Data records

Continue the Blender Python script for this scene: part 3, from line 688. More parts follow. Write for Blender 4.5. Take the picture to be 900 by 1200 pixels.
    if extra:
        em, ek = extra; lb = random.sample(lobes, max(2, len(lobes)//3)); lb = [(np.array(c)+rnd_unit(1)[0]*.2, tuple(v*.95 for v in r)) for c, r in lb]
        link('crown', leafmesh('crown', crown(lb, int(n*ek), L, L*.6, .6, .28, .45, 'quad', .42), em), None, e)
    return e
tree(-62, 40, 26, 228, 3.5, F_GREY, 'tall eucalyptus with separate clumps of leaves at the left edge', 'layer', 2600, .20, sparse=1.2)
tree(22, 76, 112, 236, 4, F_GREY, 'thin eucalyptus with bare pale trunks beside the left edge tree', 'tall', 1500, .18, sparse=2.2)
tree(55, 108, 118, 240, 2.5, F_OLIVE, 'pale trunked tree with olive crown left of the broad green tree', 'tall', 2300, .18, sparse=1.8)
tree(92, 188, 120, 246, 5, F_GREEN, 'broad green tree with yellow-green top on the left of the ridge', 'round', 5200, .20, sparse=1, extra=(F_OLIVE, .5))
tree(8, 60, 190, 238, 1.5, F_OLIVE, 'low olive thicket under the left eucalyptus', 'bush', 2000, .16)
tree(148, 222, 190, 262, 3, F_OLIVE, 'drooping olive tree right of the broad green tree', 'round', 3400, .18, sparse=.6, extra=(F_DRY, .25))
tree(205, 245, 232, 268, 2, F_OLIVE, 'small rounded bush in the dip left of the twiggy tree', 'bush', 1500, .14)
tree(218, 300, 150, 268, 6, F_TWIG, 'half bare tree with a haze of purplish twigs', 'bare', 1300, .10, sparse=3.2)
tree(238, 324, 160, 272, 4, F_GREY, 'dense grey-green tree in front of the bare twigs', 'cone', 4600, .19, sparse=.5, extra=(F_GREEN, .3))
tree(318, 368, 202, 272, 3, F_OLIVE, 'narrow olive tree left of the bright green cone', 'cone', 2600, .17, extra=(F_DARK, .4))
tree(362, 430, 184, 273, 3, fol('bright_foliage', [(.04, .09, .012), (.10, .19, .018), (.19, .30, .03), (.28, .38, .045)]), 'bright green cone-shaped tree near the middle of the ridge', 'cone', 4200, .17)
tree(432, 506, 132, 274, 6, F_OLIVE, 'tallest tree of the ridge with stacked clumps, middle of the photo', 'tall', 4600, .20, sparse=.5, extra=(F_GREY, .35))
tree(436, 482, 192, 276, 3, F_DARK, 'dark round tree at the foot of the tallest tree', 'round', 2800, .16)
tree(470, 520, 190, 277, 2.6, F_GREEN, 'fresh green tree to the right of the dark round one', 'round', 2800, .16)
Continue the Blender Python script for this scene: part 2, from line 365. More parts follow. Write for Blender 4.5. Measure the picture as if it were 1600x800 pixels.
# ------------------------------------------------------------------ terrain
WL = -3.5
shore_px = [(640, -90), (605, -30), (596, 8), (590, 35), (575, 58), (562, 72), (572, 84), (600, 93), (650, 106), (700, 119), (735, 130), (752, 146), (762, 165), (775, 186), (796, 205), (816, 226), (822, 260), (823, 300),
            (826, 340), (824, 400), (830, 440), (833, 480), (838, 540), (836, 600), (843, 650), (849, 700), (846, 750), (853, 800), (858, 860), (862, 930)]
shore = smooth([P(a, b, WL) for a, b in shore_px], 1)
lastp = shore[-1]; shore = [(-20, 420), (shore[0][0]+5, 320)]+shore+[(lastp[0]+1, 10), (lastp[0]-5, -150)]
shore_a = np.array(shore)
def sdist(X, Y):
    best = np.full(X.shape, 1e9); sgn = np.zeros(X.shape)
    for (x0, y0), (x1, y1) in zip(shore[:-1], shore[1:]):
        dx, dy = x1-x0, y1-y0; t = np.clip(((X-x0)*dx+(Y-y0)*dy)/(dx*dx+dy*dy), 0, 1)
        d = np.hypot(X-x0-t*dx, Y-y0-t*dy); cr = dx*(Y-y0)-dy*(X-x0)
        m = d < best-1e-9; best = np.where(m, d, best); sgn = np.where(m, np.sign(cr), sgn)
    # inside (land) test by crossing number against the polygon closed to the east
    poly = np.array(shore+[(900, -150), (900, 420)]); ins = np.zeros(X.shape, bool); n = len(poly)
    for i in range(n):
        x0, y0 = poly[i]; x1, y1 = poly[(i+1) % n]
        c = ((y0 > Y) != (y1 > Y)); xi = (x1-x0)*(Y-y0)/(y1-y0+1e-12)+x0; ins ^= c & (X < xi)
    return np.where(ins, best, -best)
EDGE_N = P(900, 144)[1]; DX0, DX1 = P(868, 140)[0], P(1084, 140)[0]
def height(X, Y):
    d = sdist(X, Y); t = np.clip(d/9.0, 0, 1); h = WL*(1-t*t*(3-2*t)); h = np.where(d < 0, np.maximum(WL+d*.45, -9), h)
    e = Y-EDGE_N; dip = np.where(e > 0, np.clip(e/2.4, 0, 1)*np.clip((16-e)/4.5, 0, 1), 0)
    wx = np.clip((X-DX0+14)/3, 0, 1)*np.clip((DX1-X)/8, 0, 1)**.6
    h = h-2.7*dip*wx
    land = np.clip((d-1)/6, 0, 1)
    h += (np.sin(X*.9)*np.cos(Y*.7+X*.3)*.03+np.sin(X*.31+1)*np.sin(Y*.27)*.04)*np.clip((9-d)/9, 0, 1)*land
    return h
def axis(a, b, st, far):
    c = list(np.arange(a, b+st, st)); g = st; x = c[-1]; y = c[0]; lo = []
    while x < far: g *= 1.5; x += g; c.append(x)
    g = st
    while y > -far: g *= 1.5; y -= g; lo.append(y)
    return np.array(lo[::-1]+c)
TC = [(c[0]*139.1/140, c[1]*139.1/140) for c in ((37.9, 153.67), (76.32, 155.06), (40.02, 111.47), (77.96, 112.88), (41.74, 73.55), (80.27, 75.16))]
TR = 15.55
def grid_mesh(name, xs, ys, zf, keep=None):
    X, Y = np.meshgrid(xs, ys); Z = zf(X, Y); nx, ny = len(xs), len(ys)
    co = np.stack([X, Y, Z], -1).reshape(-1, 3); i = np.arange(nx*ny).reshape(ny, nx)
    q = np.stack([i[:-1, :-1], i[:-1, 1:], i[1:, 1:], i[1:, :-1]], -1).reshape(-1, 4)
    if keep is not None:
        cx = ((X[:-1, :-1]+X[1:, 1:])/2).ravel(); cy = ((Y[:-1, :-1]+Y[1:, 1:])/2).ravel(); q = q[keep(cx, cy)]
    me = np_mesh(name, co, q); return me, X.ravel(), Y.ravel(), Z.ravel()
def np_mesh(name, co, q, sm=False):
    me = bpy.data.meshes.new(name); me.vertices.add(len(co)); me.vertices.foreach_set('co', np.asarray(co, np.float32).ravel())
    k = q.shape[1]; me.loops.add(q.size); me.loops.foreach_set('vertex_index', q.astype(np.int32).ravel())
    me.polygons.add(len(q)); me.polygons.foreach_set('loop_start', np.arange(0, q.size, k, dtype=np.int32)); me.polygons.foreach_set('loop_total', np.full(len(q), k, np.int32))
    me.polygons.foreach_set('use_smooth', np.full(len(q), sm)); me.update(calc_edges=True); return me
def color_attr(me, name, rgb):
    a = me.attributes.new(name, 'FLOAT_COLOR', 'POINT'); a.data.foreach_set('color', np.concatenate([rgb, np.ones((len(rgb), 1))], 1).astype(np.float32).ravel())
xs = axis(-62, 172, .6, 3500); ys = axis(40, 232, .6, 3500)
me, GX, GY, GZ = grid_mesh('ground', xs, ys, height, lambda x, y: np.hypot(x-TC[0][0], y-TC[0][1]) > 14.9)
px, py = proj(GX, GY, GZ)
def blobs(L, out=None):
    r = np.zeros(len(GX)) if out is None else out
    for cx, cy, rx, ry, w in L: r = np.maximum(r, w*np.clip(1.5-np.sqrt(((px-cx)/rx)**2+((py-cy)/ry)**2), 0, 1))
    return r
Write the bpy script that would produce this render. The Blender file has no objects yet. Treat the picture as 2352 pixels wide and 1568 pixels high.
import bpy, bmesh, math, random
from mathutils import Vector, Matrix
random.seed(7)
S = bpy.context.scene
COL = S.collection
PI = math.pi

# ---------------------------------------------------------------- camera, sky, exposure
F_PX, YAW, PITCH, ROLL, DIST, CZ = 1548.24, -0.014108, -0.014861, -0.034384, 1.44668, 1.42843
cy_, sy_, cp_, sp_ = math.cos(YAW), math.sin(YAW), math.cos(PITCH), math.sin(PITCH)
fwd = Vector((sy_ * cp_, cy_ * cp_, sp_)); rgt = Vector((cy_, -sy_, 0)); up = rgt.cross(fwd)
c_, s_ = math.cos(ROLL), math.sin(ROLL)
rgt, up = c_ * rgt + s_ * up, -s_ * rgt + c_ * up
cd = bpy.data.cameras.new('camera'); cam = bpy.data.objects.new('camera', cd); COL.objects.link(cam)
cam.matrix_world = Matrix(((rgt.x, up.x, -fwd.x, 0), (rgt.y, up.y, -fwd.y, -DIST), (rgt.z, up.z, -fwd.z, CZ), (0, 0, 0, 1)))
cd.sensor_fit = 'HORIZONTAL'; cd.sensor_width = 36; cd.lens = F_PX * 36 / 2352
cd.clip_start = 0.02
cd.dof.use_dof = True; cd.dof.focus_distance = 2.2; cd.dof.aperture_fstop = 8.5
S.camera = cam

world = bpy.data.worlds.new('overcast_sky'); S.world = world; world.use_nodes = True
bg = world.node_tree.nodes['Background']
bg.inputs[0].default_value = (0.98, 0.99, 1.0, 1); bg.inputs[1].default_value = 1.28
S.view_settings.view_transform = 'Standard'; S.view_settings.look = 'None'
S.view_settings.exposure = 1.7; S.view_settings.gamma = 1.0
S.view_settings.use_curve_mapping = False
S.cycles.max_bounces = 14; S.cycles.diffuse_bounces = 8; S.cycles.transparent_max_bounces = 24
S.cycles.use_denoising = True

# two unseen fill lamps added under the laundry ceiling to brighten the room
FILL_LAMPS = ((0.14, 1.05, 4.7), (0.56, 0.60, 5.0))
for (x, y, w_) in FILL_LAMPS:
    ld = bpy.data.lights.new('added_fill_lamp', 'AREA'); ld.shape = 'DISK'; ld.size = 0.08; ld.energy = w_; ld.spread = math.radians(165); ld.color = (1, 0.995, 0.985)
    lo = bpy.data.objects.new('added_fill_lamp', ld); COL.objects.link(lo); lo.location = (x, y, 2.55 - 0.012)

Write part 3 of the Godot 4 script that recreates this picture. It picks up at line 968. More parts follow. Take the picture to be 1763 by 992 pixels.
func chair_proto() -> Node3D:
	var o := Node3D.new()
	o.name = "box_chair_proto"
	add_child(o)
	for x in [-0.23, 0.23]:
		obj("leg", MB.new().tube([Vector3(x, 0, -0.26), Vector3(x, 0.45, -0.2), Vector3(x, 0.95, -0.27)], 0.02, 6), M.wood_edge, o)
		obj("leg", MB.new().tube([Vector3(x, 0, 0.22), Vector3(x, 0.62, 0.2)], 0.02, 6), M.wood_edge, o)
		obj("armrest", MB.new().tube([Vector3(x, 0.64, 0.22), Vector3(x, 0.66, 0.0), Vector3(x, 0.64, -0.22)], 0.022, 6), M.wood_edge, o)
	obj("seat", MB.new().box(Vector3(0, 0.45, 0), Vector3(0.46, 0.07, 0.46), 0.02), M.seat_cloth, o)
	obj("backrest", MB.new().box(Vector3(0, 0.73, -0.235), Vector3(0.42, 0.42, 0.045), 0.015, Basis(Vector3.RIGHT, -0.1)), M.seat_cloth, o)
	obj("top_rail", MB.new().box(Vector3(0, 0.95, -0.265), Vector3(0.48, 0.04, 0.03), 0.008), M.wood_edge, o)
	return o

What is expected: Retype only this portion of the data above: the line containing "Write the bpy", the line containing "S.camera = cam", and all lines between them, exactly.

Completed task:
Write the bpy script that would produce this render. The Blender file has no objects yet. Treat the picture as 2352 pixels wide and 1568 pixels high.
import bpy, bmesh, math, random
from mathutils import Vector, Matrix
random.seed(7)
S = bpy.context.scene
COL = S.collection
PI = math.pi

# ---------------------------------------------------------------- camera, sky, exposure
F_PX, YAW, PITCH, ROLL, DIST, CZ = 1548.24, -0.014108, -0.014861, -0.034384, 1.44668, 1.42843
cy_, sy_, cp_, sp_ = math.cos(YAW), math.sin(YAW), math.cos(PITCH), math.sin(PITCH)
fwd = Vector((sy_ * cp_, cy_ * cp_, sp_)); rgt = Vector((cy_, -sy_, 0)); up = rgt.cross(fwd)
c_, s_ = math.cos(ROLL), math.sin(ROLL)
rgt, up = c_ * rgt + s_ * up, -s_ * rgt + c_ * up
cd = bpy.data.cameras.new('camera'); cam = bpy.data.objects.new('camera', cd); COL.objects.link(cam)
cam.matrix_world = Matrix(((rgt.x, up.x, -fwd.x, 0), (rgt.y, up.y, -fwd.y, -DIST), (rgt.z, up.z, -fwd.z, CZ), (0, 0, 0, 1)))
cd.sensor_fit = 'HORIZONTAL'; cd.sensor_width = 36; cd.lens = F_PX * 36 / 2352
cd.clip_start = 0.02
cd.dof.use_dof = True; cd.dof.focus_distance = 2.2; cd.dof.aperture_fstop = 8.5
S.camera = cam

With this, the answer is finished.